■ **Your instructions**
Check every line below for the word "scene" and copy the ones that have it.

^^^^

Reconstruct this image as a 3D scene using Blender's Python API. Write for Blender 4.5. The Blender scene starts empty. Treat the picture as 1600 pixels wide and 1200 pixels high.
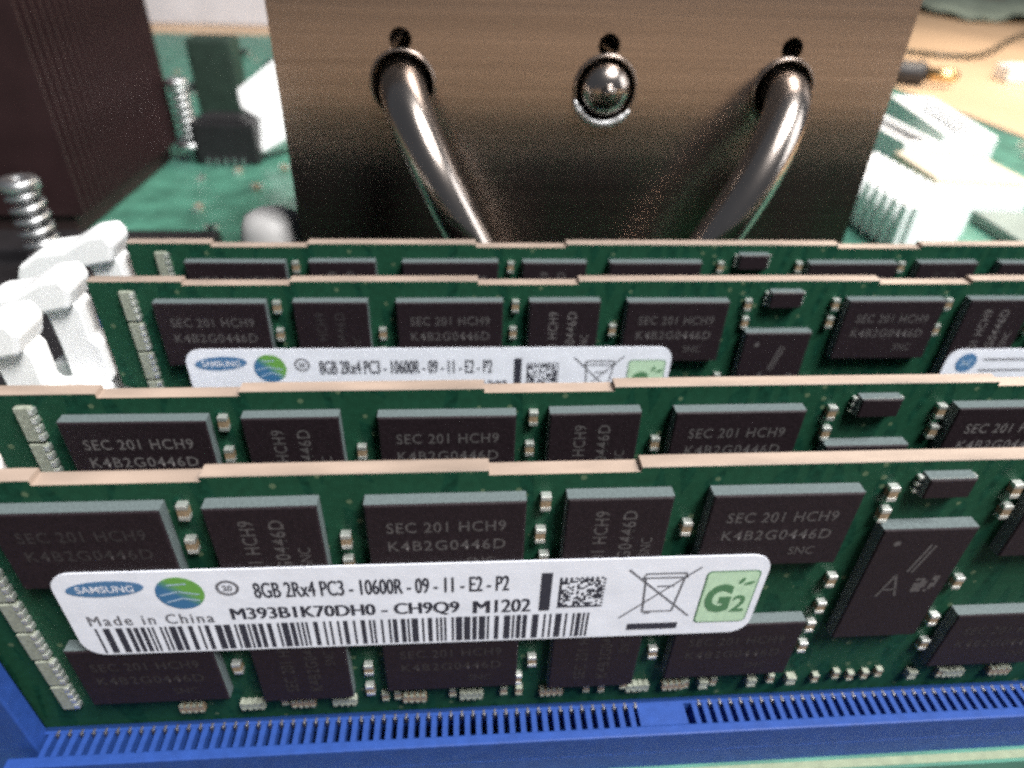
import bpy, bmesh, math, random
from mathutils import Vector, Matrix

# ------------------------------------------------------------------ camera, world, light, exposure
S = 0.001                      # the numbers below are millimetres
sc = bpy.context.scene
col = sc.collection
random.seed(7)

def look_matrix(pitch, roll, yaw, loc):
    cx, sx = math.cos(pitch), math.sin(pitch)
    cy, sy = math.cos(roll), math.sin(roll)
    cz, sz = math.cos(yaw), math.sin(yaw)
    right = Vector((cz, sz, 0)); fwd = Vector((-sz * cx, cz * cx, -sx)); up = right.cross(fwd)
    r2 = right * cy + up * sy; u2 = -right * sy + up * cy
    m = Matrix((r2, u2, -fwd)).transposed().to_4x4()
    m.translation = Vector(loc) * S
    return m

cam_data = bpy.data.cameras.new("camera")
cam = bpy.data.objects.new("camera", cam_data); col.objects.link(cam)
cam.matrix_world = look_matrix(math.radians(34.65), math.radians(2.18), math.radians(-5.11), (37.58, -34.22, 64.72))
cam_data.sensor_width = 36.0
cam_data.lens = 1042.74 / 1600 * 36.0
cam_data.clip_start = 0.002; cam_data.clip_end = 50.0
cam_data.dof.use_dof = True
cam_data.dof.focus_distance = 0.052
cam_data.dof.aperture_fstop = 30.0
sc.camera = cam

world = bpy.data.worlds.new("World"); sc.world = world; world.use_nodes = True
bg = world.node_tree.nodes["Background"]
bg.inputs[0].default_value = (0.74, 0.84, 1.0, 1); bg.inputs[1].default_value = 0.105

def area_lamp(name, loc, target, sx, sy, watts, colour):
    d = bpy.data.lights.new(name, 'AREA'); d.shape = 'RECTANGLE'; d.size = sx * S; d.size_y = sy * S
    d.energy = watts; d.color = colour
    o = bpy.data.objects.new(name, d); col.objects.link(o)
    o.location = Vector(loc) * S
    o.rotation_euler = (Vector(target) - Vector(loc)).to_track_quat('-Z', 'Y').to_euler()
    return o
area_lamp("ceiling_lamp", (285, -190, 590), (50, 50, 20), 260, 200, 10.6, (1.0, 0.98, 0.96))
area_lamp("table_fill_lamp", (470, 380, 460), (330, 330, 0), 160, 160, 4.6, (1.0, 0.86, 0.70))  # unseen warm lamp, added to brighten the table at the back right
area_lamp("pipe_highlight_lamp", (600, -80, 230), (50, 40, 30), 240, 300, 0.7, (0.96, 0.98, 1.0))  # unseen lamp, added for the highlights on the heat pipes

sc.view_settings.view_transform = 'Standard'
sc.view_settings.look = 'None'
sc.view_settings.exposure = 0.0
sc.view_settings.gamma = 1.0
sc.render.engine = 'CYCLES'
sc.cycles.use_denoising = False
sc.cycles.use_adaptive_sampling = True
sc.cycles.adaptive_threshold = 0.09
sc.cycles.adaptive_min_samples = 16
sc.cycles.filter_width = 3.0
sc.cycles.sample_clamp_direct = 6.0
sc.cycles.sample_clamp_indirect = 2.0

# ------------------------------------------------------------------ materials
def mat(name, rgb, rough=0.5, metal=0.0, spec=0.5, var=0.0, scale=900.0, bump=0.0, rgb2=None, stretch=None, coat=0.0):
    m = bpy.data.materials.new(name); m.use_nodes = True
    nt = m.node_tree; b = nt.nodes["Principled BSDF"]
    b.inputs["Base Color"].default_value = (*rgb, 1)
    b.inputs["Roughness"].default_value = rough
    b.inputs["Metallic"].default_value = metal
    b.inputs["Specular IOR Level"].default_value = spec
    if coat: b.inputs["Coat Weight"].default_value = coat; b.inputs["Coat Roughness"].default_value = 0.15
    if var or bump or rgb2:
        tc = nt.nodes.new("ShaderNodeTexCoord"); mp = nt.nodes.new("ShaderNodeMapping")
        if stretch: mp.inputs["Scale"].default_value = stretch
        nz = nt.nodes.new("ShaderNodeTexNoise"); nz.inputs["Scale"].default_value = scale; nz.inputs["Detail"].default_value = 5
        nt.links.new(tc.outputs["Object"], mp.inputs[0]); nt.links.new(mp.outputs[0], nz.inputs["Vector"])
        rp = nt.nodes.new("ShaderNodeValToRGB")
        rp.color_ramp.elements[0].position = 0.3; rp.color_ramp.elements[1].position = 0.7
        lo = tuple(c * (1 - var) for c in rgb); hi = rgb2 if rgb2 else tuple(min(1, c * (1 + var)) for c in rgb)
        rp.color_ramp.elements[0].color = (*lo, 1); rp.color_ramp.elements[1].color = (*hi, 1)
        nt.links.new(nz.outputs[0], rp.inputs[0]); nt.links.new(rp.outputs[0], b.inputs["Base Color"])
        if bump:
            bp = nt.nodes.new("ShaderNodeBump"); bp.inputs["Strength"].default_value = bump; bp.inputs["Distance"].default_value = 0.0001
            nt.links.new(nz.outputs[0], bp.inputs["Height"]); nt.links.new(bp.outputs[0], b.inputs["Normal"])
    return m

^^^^

■ **Task response**
Reconstruct this image as a 3D scene using Blender's Python API. Write for Blender 4.5. The Blender scene starts empty. Treat the picture as 1600 pixels wide and 1200 pixels high.
sc = bpy.context.scene